Talking Down Talking Points

One factor behind the nickname of the Maily Telegraph is the paper’s attitude towards the EU: in the old days, the Telegraph would be sceptical towards Europe, but would ensure its reportage was accurate and trustworthy. But now, the confirmation that the paper is just a broadsheet version of the Daily Mail is underscored by its relentless and carping Europhobia.

And this anti-EU and anti-Euro stance is shown to good effect today in a piece by James Hall, who is considering the problems in Portugal, where José Sócrates, now merely caretaker Prime Minister following his recent resignation, has concluded that his country needs financial assistance.

Hall, as befits someone peddling Euro-frighteners, homes in on the real crisis, which is not with Lisbon, Berlin or Frankfurt am Main, but here in the UK: we could have to contribute £4.4 billion towards the Portuguese bail-out.
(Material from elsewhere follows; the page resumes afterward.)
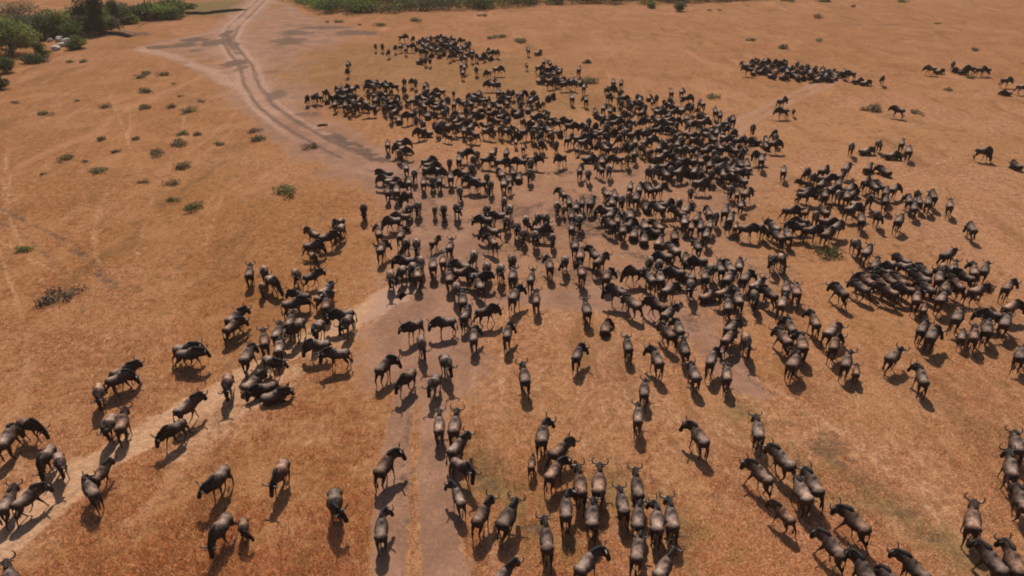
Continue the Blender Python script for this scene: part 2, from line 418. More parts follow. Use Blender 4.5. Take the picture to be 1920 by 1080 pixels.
# ------------------------------------------------------------------ wildebeest
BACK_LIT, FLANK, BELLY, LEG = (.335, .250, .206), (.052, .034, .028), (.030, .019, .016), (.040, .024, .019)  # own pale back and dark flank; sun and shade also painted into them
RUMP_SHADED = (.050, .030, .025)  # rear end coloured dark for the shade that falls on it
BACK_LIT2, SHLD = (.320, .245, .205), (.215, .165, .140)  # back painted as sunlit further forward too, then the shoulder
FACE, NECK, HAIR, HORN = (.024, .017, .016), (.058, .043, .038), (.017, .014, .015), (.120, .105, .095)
def coat_material(name, rough, spec, strength=.12):
    g = NT(name)
    a = g.new("ShaderNodeAttribute", attribute_name="Col")
    oi = g.new("ShaderNodeObjectInfo")
    tc = g.new("ShaderNodeTexCoord")
    off = g.new("ShaderNodeVectorMath", operation='ADD')
    g.ln(tc.outputs["Object"], off.inputs[0])
    cmb = g.new("ShaderNodeCombineXYZ"); g.ln(g.math('MULTIPLY', oi.outputs["Random"], 37.0), cmb.inputs[0]); g.ln(g.math('MULTIPLY', oi.outputs["Random"], 91.0), cmb.inputs[1])
    g.ln(cmb.outputs[0], off.inputs[1])
    n = g.noise(off.outputs[0], 5.0, 4.0, .65)
    c = g.mix(1.0, a.outputs["Color"], oi.outputs["Color"], 'MULTIPLY')
    c = g.mix(g.ramp(n, .40, .62, 0, .9), c, g.mix(1.0, c, rgb(.48, .42, .39), 'MULTIPLY'))
    c = g.mix(g.ramp(g.noise(off.outputs[0], 2.6, 3.0, .6), .52, .70, 0, .5), c, g.mix(1.0, c, rgb(1.35, 1.22, 1.08), 'MULTIPLY'))
    g.ln(c, g.b.inputs["Base Color"])
    g.b.inputs["Roughness"].default_value = rough
    g.b.inputs["Specular IOR Level"].default_value = spec
    b = g.new("ShaderNodeBump"); b.inputs["Strength"].default_value = strength; b.inputs["Distance"].default_value = .03
    g.ln(g.noise(tc.outputs["Object"], 11.0, 3.0, .6), b.inputs["Height"])
    g.ln(b.outputs[0], g.b.inputs["Normal"])
    return g.m
M_COAT = coat_material("short_grey_brown_coat", .62, .15, .4)
M_HAIR = coat_material("black_mane_hair", .7, .3, .4)
M_HORN = coat_material("horn", .35, .5)

def loft(path, radii, cols, n=12, sub=3, up_hint=None):
    """elliptic tube along 3-D points; radii = (in-plane, sideways). returns verts, faces, colours (top colour, side colour, under colour)"""
    P = np.array(path, float); Rr = np.array(radii, float); Cc = np.array(cols, float)   # Cc (k,3,3)
    k = len(P); t = np.linspace(0, k - 1, (k - 1) * sub + 1)
    def cr(A):
        out = []
        for u in t:
            i = min(int(u), k - 2); f = u - i
            p0, p1, p2, p3 = A[max(i - 1, 0)], A[i], A[i + 1], A[min(i + 2, k - 1)]
            out.append(.5 * ((2 * p1) + (-p0 + p2) * f + (2 * p0 - 5 * p1 + 4 * p2 - p3) * f * f + (-p0 + 3 * p1 - 3 * p2 + p3) * f ** 3))
        return np.array(out)
    Q = cr(P); S = np.maximum(cr(Rr), .004)
    Ci = np.stack([np.stack([np.interp(t, np.arange(k), Cc[:, a, b]) for b in range(3)], 1) for a in range(3)], 1)
    T = np.gradient(Q, axis=0); T /= np.linalg.norm(T, axis=1)[:, None]
    V, K = [], []
    side = np.array((0, 1.0, 0)) if up_hint is None else np.array(up_hint, float)
    for q, s, tt, c in zip(Q, S, T, Ci):
        sd = side - tt * side.dot(tt); sd /= np.linalg.norm(sd)
        up = np.cross(tt, sd)
        if up_hint is None and up[2] < -.3 and abs(tt[2]) < .8: up = -up
        for j in range(n):
            a = 2 * math.pi * j / n
            V.append(q + up * s[0] * math.sin(a) + sd * s[1] * math.cos(a))
            m = math.sin(a)
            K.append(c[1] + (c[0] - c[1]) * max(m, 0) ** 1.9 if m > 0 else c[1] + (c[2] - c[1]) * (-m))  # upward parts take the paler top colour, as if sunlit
    m = len(Q)
    F = [(i * n + j, i * n + (j + 1) % n, (i + 1) * n + (j + 1) % n, (i + 1) * n + j) for i in range(m - 1) for j in range(n)]
    V.append(Q[0] - T[0] * min(S[0]) * .4); K.append(Ci[0, 1]); V.append(Q[-1] + T[-1] * min(S[-1]) * .4); K.append(Ci[-1, 1])
    a, b = len(V) - 2, len(V) - 1
    F += [(a, (j + 1) % n, j, j) for j in range(n)] + [(b, (m - 1) * n + j, (m - 1) * n + (j + 1) % n, (m - 1) * n + (j + 1) % n) for j in range(n)]
    return np.array(V), F, np.array(K)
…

He then offers rather later in his article the qualifier “up to a potential £4.4 billion”. This rapidly revised amount, of course, includes the figure Zero.

And that isn’t the only deeply ambiguous item in Hall’s piece: he cannot resist the temptation to make a party political point, and says of the temporary bail-out fund signed on to by Alistair Darling just after last year’s General Election that it was “fiercely opposed ... by George Osborne”, which is at the very least contentious, and may yet prove flagrantly dishonest.

In any case, Hall misses much of the real news in his attempt to write to the Maily Telegraph agenda: as the Beeb’s Robert Peston has pointed out, the UK’s banking sector has an exposure to the Portuguese public sector, and that country’s wider economy, far smaller than banks in Spain, France and Germany. This will ensure that Osborne can minimise any contribution the UK makes to the bail-out.

But for James Hall, it is kicking the EU and Euro that is top of the agenda, so he blithely carries on with the knocking copy, telling of “the shaky credibility of the Euro”. That would be the currency that gave between 1.4 and 1.5 to one Pound Sterling until the recent financial crisis, but now yields less than 1.15. The starting Euro/Dollar rate was less than 1.2 USD for one EUR: now it’s well over 1.42.

If the Euro’s credibility is “shaky”, then heaven help the UK and USA.